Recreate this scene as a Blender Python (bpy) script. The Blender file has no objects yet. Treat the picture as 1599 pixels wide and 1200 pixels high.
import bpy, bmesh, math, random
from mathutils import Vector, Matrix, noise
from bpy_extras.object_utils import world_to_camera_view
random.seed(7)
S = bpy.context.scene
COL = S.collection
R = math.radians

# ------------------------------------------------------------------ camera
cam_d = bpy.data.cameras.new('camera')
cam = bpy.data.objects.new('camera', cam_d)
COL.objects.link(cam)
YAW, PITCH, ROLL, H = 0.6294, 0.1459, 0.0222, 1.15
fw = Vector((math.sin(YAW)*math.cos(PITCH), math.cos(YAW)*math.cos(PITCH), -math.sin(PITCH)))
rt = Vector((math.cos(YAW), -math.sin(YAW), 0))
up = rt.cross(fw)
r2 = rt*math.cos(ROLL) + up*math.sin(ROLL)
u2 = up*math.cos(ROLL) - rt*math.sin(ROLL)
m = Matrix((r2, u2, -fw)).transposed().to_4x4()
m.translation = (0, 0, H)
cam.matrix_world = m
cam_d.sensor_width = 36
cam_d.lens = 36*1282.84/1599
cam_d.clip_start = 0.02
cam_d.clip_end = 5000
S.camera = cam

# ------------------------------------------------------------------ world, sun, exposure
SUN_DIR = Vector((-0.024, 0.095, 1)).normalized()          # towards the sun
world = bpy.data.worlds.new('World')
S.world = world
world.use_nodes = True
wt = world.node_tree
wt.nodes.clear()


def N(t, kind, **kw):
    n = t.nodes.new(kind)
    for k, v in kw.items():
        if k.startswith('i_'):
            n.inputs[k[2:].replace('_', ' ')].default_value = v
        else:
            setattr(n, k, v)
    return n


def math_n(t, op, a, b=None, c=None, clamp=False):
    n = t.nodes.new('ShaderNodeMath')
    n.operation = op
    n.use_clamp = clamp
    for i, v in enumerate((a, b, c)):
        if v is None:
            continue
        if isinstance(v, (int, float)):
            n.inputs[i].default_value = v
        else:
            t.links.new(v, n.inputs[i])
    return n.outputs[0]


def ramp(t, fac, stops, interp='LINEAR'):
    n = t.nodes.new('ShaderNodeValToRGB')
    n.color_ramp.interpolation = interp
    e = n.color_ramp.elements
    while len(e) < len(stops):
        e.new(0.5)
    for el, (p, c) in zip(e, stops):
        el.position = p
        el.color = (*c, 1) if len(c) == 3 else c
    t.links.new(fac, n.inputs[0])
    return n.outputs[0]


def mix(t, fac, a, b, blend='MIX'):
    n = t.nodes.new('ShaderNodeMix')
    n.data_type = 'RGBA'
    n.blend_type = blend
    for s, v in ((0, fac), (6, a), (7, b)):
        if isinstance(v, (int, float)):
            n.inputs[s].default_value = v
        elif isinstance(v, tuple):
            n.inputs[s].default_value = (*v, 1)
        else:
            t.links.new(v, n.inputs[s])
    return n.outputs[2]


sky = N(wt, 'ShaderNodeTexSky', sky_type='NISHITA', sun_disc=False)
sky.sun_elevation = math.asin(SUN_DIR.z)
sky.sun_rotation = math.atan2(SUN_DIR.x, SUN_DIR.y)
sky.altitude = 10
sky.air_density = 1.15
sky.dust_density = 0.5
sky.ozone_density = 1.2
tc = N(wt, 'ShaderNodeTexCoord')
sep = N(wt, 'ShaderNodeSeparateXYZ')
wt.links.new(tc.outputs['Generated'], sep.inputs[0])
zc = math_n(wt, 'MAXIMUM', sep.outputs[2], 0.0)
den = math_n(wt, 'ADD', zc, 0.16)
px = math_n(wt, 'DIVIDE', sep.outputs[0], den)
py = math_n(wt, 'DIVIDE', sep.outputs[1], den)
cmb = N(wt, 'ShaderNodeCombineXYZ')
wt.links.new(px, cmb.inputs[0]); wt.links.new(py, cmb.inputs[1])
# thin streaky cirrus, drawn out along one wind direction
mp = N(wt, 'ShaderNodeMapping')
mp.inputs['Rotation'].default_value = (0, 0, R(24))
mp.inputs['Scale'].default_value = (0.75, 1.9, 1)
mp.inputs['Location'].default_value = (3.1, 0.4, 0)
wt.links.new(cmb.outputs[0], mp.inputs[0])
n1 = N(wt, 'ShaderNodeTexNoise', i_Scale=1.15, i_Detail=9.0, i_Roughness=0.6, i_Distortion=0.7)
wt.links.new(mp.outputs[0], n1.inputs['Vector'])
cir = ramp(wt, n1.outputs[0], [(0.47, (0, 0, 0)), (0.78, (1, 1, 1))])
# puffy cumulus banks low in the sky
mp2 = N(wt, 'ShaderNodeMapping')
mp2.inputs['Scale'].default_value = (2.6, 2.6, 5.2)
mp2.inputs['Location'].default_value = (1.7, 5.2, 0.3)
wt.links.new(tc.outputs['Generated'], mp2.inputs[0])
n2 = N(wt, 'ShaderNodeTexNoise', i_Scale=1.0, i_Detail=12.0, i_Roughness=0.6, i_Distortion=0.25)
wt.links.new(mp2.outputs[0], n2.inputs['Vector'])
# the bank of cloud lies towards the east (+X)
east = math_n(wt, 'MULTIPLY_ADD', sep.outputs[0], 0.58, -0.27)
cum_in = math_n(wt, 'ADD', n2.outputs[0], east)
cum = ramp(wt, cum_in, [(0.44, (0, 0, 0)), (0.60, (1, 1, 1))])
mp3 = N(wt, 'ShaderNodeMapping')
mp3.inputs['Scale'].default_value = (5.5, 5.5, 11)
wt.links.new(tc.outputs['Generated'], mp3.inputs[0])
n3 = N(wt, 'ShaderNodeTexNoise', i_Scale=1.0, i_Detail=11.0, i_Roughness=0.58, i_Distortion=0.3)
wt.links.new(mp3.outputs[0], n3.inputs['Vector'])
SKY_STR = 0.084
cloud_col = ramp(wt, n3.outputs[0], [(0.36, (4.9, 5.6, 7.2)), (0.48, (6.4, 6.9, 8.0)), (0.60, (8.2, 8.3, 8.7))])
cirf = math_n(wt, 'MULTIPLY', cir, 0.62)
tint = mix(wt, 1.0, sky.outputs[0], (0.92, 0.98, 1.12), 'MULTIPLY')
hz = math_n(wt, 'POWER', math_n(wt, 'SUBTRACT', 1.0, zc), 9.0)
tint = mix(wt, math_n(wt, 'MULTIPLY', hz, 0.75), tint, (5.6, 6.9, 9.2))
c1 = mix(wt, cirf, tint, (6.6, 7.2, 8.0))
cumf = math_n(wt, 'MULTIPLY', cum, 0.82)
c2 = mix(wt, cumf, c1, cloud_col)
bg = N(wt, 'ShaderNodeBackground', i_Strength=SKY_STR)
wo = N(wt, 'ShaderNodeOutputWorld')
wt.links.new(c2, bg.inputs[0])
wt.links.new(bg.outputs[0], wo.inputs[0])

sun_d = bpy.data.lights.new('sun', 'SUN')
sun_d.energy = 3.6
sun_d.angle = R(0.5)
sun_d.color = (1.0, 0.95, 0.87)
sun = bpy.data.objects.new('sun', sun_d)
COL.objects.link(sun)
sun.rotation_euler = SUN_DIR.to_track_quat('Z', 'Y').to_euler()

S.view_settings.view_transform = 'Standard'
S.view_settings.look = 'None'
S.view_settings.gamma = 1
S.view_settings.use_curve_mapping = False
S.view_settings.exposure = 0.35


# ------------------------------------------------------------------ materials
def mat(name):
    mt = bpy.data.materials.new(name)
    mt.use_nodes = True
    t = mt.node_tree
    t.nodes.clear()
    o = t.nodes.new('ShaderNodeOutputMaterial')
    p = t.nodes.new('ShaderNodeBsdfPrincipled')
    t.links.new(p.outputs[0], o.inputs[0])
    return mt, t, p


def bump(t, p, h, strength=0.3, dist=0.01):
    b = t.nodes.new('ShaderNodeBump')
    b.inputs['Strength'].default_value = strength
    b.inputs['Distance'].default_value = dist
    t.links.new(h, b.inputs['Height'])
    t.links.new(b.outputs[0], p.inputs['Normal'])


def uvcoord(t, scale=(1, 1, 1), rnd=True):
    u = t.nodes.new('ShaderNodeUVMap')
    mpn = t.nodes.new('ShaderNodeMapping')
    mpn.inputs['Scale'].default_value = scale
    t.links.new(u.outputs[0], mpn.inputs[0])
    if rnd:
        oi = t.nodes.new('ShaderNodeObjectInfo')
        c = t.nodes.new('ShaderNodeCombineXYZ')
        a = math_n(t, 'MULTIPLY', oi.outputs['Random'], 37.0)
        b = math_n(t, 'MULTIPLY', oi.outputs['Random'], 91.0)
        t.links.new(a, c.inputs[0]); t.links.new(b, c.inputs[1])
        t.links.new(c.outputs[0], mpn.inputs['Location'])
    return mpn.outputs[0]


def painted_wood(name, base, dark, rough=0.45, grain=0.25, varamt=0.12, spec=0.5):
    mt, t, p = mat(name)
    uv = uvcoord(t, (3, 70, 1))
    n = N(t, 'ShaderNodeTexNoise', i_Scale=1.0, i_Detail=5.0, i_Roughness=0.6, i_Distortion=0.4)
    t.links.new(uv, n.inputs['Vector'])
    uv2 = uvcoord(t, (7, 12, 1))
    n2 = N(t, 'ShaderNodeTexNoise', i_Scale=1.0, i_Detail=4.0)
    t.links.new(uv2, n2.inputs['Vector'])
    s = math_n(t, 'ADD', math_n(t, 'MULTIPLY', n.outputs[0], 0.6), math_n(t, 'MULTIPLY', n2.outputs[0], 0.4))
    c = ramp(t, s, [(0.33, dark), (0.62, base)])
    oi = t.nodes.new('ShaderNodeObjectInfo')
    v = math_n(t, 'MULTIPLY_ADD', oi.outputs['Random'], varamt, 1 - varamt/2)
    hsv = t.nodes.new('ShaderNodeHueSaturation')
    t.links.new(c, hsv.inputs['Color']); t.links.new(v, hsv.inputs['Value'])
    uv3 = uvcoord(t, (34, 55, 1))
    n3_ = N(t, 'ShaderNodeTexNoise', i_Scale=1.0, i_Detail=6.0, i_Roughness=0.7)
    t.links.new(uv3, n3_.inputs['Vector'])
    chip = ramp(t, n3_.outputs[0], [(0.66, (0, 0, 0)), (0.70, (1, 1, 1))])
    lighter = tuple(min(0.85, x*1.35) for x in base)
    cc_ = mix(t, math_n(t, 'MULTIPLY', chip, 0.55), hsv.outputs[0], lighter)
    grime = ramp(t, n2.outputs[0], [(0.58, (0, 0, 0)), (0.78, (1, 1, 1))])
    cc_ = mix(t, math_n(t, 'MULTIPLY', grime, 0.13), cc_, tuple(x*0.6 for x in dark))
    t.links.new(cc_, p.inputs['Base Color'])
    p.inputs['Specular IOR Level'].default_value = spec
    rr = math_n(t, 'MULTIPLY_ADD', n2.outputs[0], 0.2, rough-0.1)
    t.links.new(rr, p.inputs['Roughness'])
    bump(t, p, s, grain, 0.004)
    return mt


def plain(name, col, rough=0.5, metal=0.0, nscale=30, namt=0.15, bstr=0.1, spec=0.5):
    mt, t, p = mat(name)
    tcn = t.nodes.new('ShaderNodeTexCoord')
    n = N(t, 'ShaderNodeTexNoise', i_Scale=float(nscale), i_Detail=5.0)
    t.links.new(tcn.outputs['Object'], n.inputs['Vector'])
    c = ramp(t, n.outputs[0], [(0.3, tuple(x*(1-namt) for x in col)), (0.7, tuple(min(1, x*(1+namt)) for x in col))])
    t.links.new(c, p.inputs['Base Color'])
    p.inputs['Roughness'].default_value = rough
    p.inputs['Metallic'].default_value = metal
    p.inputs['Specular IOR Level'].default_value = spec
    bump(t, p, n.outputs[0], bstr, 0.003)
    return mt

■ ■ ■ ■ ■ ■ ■

Everything from the first line above through the line that contains "wt.nodes.clear()" should be duplicated exactly, please, and nothing beyond it.

# Response
Recreate this scene as a Blender Python (bpy) script. The Blender file has no objects yet. Treat the picture as 1599 pixels wide and 1200 pixels high.
import bpy, bmesh, math, random
from mathutils import Vector, Matrix, noise
from bpy_extras.object_utils import world_to_camera_view
random.seed(7)
S = bpy.context.scene
COL = S.collection
R = math.radians

# ------------------------------------------------------------------ camera
cam_d = bpy.data.cameras.new('camera')
cam = bpy.data.objects.new('camera', cam_d)
COL.objects.link(cam)
YAW, PITCH, ROLL, H = 0.6294, 0.1459, 0.0222, 1.15
fw = Vector((math.sin(YAW)*math.cos(PITCH), math.cos(YAW)*math.cos(PITCH), -math.sin(PITCH)))
rt = Vector((math.cos(YAW), -math.sin(YAW), 0))
up = rt.cross(fw)
r2 = rt*math.cos(ROLL) + up*math.sin(ROLL)
u2 = up*math.cos(ROLL) - rt*math.sin(ROLL)
m = Matrix((r2, u2, -fw)).transposed().to_4x4()
m.translation = (0, 0, H)
cam.matrix_world = m
cam_d.sensor_width = 36
cam_d.lens = 36*1282.84/1599
cam_d.clip_start = 0.02
cam_d.clip_end = 5000
S.camera = cam

# ------------------------------------------------------------------ world, sun, exposure
SUN_DIR = Vector((-0.024, 0.095, 1)).normalized()          # towards the sun
world = bpy.data.worlds.new('World')
S.world = world
world.use_nodes = True
wt = world.node_tree
wt.nodes.clear()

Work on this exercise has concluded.